"Another" in the sense that it wasn't the only one in the movie. The most obvious two rebirth metaphors are the pod scene and emerging from the water scene. They are obvious and heavy handed. There were also other scenes where Ryan is arguably portrayed as an infant of sorts, but these were handled with a lot more subtlety.
Don't know what you mean by the "pod scene".
For me, the two main ones are the fetus scene in question, and the emerging from the water scene. Both are needed. The former is sort of her in the beginning stages of her emotional transformation. Still in the womb, so to speak. The rest of the movie is her being delivered, painfully. She comes to terms with her sorrow, and finds the desire to live. The latter (water scene) is the bookend to the other scene. She emerges from the water like a newborn from amniotic fluid. Seeing her stand and take her first steps is deeply moving.
Again, both scenes are needed. If they were more subtle they would be nonexistent for the average movie goer. Personally, I think this movie found the sweet spot for the metaphors, between not apparent and obvious.
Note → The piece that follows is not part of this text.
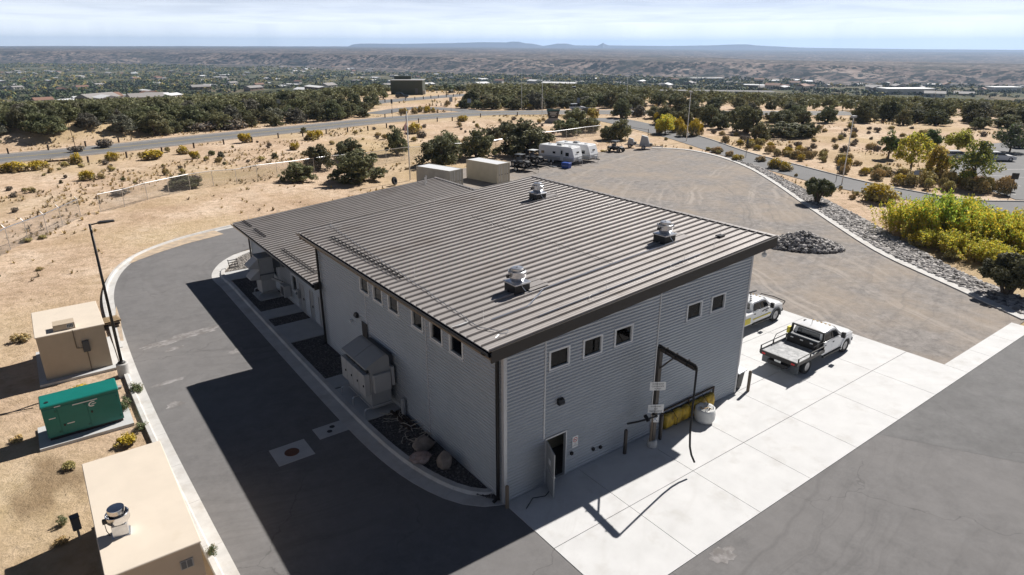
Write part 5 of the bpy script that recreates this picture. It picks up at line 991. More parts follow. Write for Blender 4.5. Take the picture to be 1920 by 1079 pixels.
# ================================================================ FENCES, POSTS, SIGNS
def dep(p): return float((np.array(p)-CAM)@CF)
def place(px, py): return gt(px, py)
def fence(label, P, h=2.0, step=3.05, arms=False):
    t = thing('chain_link_fence', label, 'fence'); Q = resample(P, step); 
    zs = [th1(p.x, p.y) for p in Q]; pm = MB().cyl((0,0,-.2),(0,0,h+.02),.035,.035,6); 
    if arms: pm.bar((0,0,h),(-.2,.15,h+.3),.03,.03)
    me = pm.mesh('post', M['galvanised'])
    for p, z in zip(Q, zs): link('post', me, t).location = (p.x, p.y, z)
    MB().tube([Vector((p.x, p.y, z+h)) for p, z in zip(Q, zs)], .045, 6).build('top_rail', M['galvanised'], t)
    for i in range(len(Q)-1):
        a = Vector((Q[i].x, Q[i].y, zs[i])); b = Vector((Q[i+1].x, Q[i+1].y, zs[i+1])); d = b-a; l = d.to_2d().length; dz = d.z
        o = MB().add([(0,0,.03),(l,0,dz+.03),(l,0,dz+h),(0,0,h)], [(0,1,2,3)]).build('wire_mesh', M['chain_link'], t); o.location = a; o.rotation_euler = (0,0,math.atan2(d.y, d.x))
    return t
f1 = GP([(-120,560),(-40,505),(43,458),(87,438),(125,418),(150,409),(189,399)]); f2 = GP([(189,399),(246,385),(298,373),(343,362),(389,354),(440,347)])+[gp(623,291,2.0).to_2d().to_3d(), gp(688,284,2.0).to_2d().to_3d()]
f3 = [gp(688,284,2.0).to_2d().to_3d(), gp(873,269,2.0).to_2d().to_3d(), gp(920,262.5,2.0).to_2d().to_3d(), gp(1006,251,2.0).to_2d().to_3d(), gp(1077,243.5,2.0).to_2d().to_3d(), gp(1135,233.5,2.0).to_2d().to_3d()]
fence('chain link fence nearest the camera with angled arms at far left', f1, 2.0, 3.05, True); fence('chain link fence running from the fence corner towards the trees', f2, 2.0, 3.05); fence('chain link fence behind the containers and travel trailers', f3, 2.0, 3.05)
t = thing('gate_frame', 'open pipe gate beside the branch road behind the yard', 'gate'); A_ = gt(1150,243); B_ = gt(1215,256)
for p in (A_, B_): MB().cyl((p.x,p.y,p.z-.1),(p.x,p.y,p.z+1.4),.06).build('gate_post', M['black_metal'], t)
for z in (.5,1.2): MB().tube([A_+Vector((0,0,z)), B_+Vector((0,0,z))], .03, 5).build('gate_rail', M['black_metal'], t)
# wooden road posts
pm = MB(); pm.box(-.11,.11,-.11,.11,-.2,1.0,.02); post_me = pm.mesh('wooden_post', M['dark_wood'])
def posts(pl, lab, grp, h=1.0):
    for p in pl:
        o = link('wooden_post', post_me); o.location = p; o.scale = (1,1,h); o.rotation_euler = (0,random.uniform(-.05,.05),random.uniform(0,1)); tag(o, lab, 'post', grp)
near = [(13,322),(88,313),(166,306),(238,297),(304,288),(364,279),(420,272),(473,268),(522,260),(568,257),(612,252)]
posts([gt(x, y) for x, y in near], 'dark wooden post on the near road edge, left stretch', 'posts along the near road edge, left stretch')
posts([gt(x, y) for x, y in ((652,249),(690,246),(725,241),(785,231),(820,229),(848,228),(901,221),(970,218))], 'dark wooden post on the near road edge beyond the flagpole', 'posts along the near road edge beyond the flagpole')
posts([gt(x, y) for x, y in ((16,290),(91,283),(161,276),(223,268))], 'dark wooden post in front of the sandy mound across the road', 'posts by the sandy mound')
posts([gt(x, y) for x, y in ((722,222),(752,219),(773,209),(786,208),(805,201),(827,200),(735,214),(765,212))], 'dark wooden post beside the short lane joining the road', 'posts beside the short lane')
posts([gt(x, y) for x, y in ((722,193),(760,189),(778,188),(794,187),(808,185),(822,184),(837,183),(850,182),(862,180))], 'dark wooden post along the road in front of the dark green building', 'posts along the upper road')
posts([gt(x, y) for x, y in ((1150,214),(1172,213),(1196,214))], 'dark wooden post right of the dumpster', 'posts right of the dumpster')
p = gt(86,305); tag(MB().bar((0,0,.12),(3.2,-.6,.15),.22,.22).build('fallen_post', M['dark_wood']), 'dark timber lying on the ground by the road', 'post').location = p
p = gt(146,291); o = MB().cyl((0,0,0),(-.35,0,5.2),.05,.04,6).build('steel_pole', M['dark_wood']); o.location = p; tag(o, 'thin leaning pole standing at the road edge by the mound', 'pole')
def pole(label, b, toppy, mt, lamp=None, r=.12):
    p = gt(*b); d = dep(p); h = (b[1]-toppy)/FPX*d*1.06; t = thing('utility_pole' if not lamp else 'street_light', label, 'pole' if not lamp else 'street light', p)
    MB().cyl((0,0,-.2),(0,0,h),r*.7,r*.45,8).build('pole', M[mt], t)
    if lamp == 'box': MB().box(-.35,.35,-.25,.25,h,h+.25).build('lamp_head', M['unit_light'], t)
    elif lamp == 'arm': MB().bar((0,0,h-.1),(1.2,-.5,h),.08,.08).build('arm', M[mt], t); MB().box(1.0,1.6,-.8,-.4,h-.05,h+.08).build('lamp_head', M['unit_light'], t)
    else: MB().bar((-.9,.6,h-.6),(.9,-.6,h-.6),.1,.12).build('cross_arm', M[mt], t)
for a in (((978,207),138,'galvanised','arm','pale pole rising left of the monument sign behind the road'),((1016,223),153,'galvanised','arm','pale pole at the left side of the monument sign'),((1067,173),135,'dark_wood',None,'dark utility pole above the distant tree belt near the picture centre'),((1174,198),145,'galvanised','arm','pale pole among junipers right of the white vehicle'),((1361,196),157,'galvanised','arm','pale pole in the juniper belt left of the dark pole'),((1419,200),155,'dark_wood',None,'dark utility pole in the juniper belt'),((1573,196),163,'galvanised','arm','thin pale pole above the middle of the juniper belt'),((1747,208),173,'galvanised','arm','thin pale pole at the right of the juniper belt'),((1287,266),183,'galvanised','box','street light with a box head beside the branch road'),((1578,348),232,'galvanised','box','street light with a box head between gravel yard and branch road'),((282,0+222),190,'bronze_post',None,'short pole in the left tree belt')):
    pole(a[4], a[0], a[1], a[2], a[3])
def sign(label, b, toppy, w_, h_, mt, shape='box'):
    p = gt(*b); d = dep(p); h = (b[1]-toppy)/FPX*d*1.06; t = thing('road_sign', label, 'sign', p, YAW-PI/2+random.uniform(-.4,.4))
    MB().cyl((0,.03,-.2),(0,.03,h),.035,.035,6).build('post', M['black_metal'], t); MB().box(-w_/2,w_/2,-.02,0,h-h_,h).build('plate', M[mt], t)
for a in (((1398,297),265,.35,.7,'panel_dark','small dark sign on a post beside the branch road'),((1567,343),314,.45,.55,'panel_grey','grey sign on a post next to the street light'),((1713,352),322,.6,.6,'stripe_blue','blue grey sign in front of the yellow tree'),((1893,371),328,.75,.75,'sign_brown','round topped sign among shrubs in the parking island'),((1750,312),290,.5,.5,'stripe_blue','sign beside the silver car'),((736,222),190,.5,1.1,'panel_dark','dark sign behind the flag'),((846,212),186,.9,1.2,'unit_light','white sign beside the short lane'),((880,207),188,1.1,1.1,'stripe_blue','blue grey sign left of the dark juniper cluster'),((525,216),190,.9,1.0,'unit_light','pale sign in front of the left tree belt'),((558,213),186,.9,1.0,'stripe_blue','blue sign in the left tree belt'),((1062,200),190,.9,.9,'sign_white','white sign behind the white vehicle'),((1084,203),186,.8,1.5,'stripe_blue','tall blue sign behind the white vehicle'),((1182,213),200,1,1,'unit_light','pale sign right of the dumpster')):
    sign(a[5], a[0], a[1], a[2], a[3], a[4])
p = gt(1037,231); t = thing('monument_sign', 'dark monument sign on a rock base by the road junction', 'sign', p, YAW-PI/2-.1)
MB().loft([[(-2.2,-.6,-.2),(2.2,-.6,-.2),(2.2,.6,-.2),(-2.2,.6,-.2)],[(-1.9,-.4,.5),(1.9,-.4,.6),(1.9,.4,.6),(-1.9,.4,.5)],[(-1.2,-.3,1.0),(1.1,-.3,1.1),(1.1,.3,1.1),(-1.2,.3,1.0)]], True, True).build('rock_base', M['rock'], t)
MB().loft([[(-1.1,-.15,1.0),(1.1,-.15,1.0),(1.1,.15,1.0),(-1.1,.15,1.0)],[(-1.5,-.15,2.75),(1.5,-.15,2.75),(1.5,.15,2.75),(-1.5,.15,2.75)]], True, True).build('panel', M['sign_brown'], t); MB().loft([[(-1.55,-.18,2.75),(1.55,-.18,2.75),(1.55,.18,2.75),(-1.55,.18,2.75)],[(-1.65,-.18,3.2),(1.65,-.18,3.2),(1.65,.18,3.2),(-1.65,.18,3.2)]], True, True).build('header', M['sign_teal'], t)
for k, (w_, z) in enumerate(((.9,2.4),(.7,2.1),(.8,1.8),(.4,1.45))): MB().box(-w_,w_,-.17,-.15,z,z+.1).build('lettering', M['sign_white'], t)
p = gt(1104,216); t = thing('dumpster', 'dark dumpster beside the white vehicle', 'dumpster', p, YAW-1.2); MB().box(-1.2,1.2,-.9,.9,0,1.7,.05).build('body', M['tank_green'], t); MB().box(-1.25,1.25,-.95,.95,1.7,1.78).build('lid', M['black'], t); MB().box(1.5,2.6,-.9,.9,0,1.6).build('enclosure', M['shed_tan'], t)
p = gt(763,178); t = thing('storage_building', 'dark green flat roofed building beyond the road', 'building', p, math.radians(-36)); MB().box(-6,6,0,9,-.5,5.0).build('walls', M['tank_green'], t); MB().box(-6.2,6.2,-.2,9.2,5.0,5.25).build('roof', M['unit_light'], t); MB().box(-5.5,1,6,9.1,5.25,6.4).build('upper_wall', M['tank_green'], t); MB().box(3.2,4.2,-.05,0,0,2.2).build('door', M['panel_grey'], t); MB().box(6,7,.5,1.5,0,1.5).build('stair', M['unit_light'], t)
p = gt(923,170); t = thing('water_tank', 'small round green water tank beyond the road', 'water tank', p); MB().lathe([(3.6,-.3),(3.6,2.7),(3.4,2.8)], n=28).build('shell', M['tank_green'], t, math.radians(40)); MB().lathe([(3.7,2.8),(3.7,2.95),(.2,3.4),(0,3.4)], n=28).build('roof', M['unit_light'], t, math.radians(40)); MB().box(-.3,.3,-3.75,-3.6,0,2.8).build('ladder', M['galvanised'], t)
p = gt(846,176); t = thing('picnic_shelter', 'low dark equipment on a skid near the water tank', 'equipment', p, .4); MB().box(-2,2,-.8,.8,.2,.5).build('skid', M['black_metal'], t); MB().box(-1.2,.6,-.6,.6,.5,1.4,.1).build('engine', M['tank_green'], t); MB().cyl((1.2,0,.5),(1.2,0,1.8),.25,.25,10).build('tank', M['panel_grey'], t)
t.name = 'field_equipment'
# ================================================================ VEGETATION
def leaf_cloud(C, R, n, size, aspect=1.5, up=0.0, droop=0):
    """n random quads scattered in ellipsoidal clumps (centres C, radii R)"""
    k = rng.integers(0, len(C), n); d = rng.normal(size=(n, 3)); d /= np.linalg.norm(d, axis=1)[:, None]; rad = rng.uniform(.35, 1.0, n)**.6
    P = C[k]+d*R[k]*rad[:, None]
    nn = d+rng.normal(size=(n, 3))*.7; nn[:, 2] += up; nn /= np.linalg.norm(nn, axis=1)[:, None]
    a = np.cross(nn, rng.normal(size=(n, 3))); a /= np.linalg.norm(a, axis=1)[:, None]; b = np.cross(nn, a)
    s = size*rng.uniform(.6, 1.4, n)[:, None]; V = np.stack([P-a*s*.5-b*s*aspect*.15, P+b*s*aspect*.5-a*s*.1, P+a*s*.5+b*s*aspect*.1, P-b*s*aspect*.5], 1)
    return V.reshape(-1, 3), np.arange(n*4).reshape(-1, 4)
def clumps(n, rx, rz, zc, rad, low=.0):
    C = []
    while len(C) < n:
        p = rng.uniform(-1, 1, 3); r = np.linalg.norm(p)
        if r > 1 or r < .25: continue
        C.append([p[0]*rx, p[1]*rx, zc+p[2]*rz])
    C = np.array(C); C[:, 2] = np.maximum(C[:, 2], low); return C, np.stack([rad*rng.uniform(.6,1.35,n)]*3, -1)*np.array([1,1,.85])
def branch_mesh(name, h, spread, n, r0, mt='bark'):
    mb = MB(); r_ = random.Random(n*7+int(h*10))
    for k in range(n):
        a = 2*PI*k/n+r_.uniform(-.4,.4); p = Vector((0,0,-.15)); q = Vector((math.cos(a)*spread*.35, math.sin(a)*spread*.35, h*.45)); e = Vector((math.cos(a)*spread*.8, math.sin(a)*spread*.8, h*r_.uniform(.75,1)))
        mb.cyl(p, q, r0, r0*.65, 6); mb.cyl(q, e, r0*.65, r0*.2, 5); b = a+r_.uniform(-1,1); mb.cyl(q, q+Vector((math.cos(b)*spread*.4, math.sin(b)*spread*.4, h*.35)), r0*.5, r0*.15, 5)
    return mb.mesh(name, M[mt])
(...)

Yes it is overly harsh, mainly because you're not in a position to comment on how the Australian audience of which I was a part responded to it.
That's why I said "I would venture to say". I'm being a bit presumptuous about a culture I don't fully understand. However, I would be surprised if there weren't people in that theater that would have preferred to experience the ending with the directors intent.
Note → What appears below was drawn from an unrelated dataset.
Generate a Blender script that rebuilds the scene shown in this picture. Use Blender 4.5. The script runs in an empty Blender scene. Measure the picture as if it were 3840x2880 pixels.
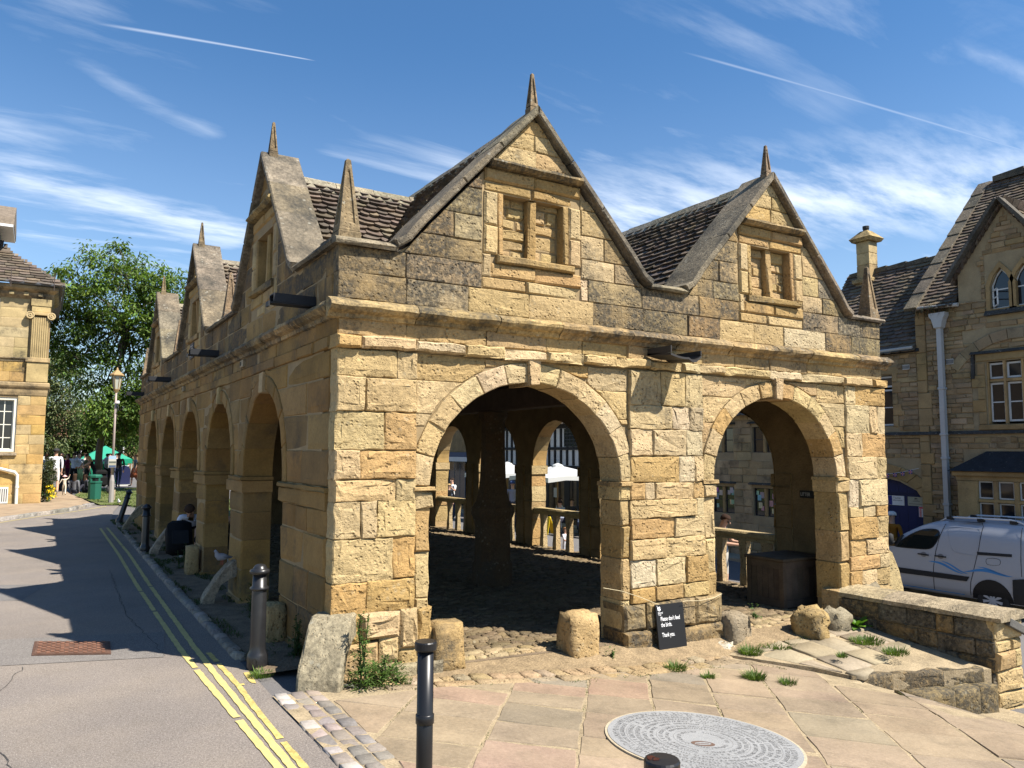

Pretty much a dream ending yes. I was afraid of that.
Yeah, thank god that didn't happen.
deleted my post for an update. This guy reckons there is something majorly wrong with that scene:
https://www.nytimes.com/2013/10/01/...d-a-writer-at-the-movies.html?smid=tw-nytimes
...and pity this astrophysicist, for whom too much knowledge must've really buggered up his cinematic experience
https://arts.nationalpost.com/2013/...t-tweeting-about-its-scientific-inaccuracies/
I'm happy to be largely ignorant of all things space-related, so these things didn't bother me
Things like the Hubble and ISS being in different orbits don't bother me. I'm a layman so I didn't need to suspend disbelief on my first viewing. And even after hearing about the "error", I'm not bothered. It's the kind of compression that happens all the time in movies for the sake of plot.
The only scene that bothers me is when Kowalski disconnects his tether. As a layman, it just looks goofy. The rules of movement in space as presented within the movie seems to be broken, and it's a distraction. Unless I can settle on a way justify what I see in that scene it bumps it down from 5 stars to 4 1/2. It's too I mportant of a scene to do it in such a distracting way.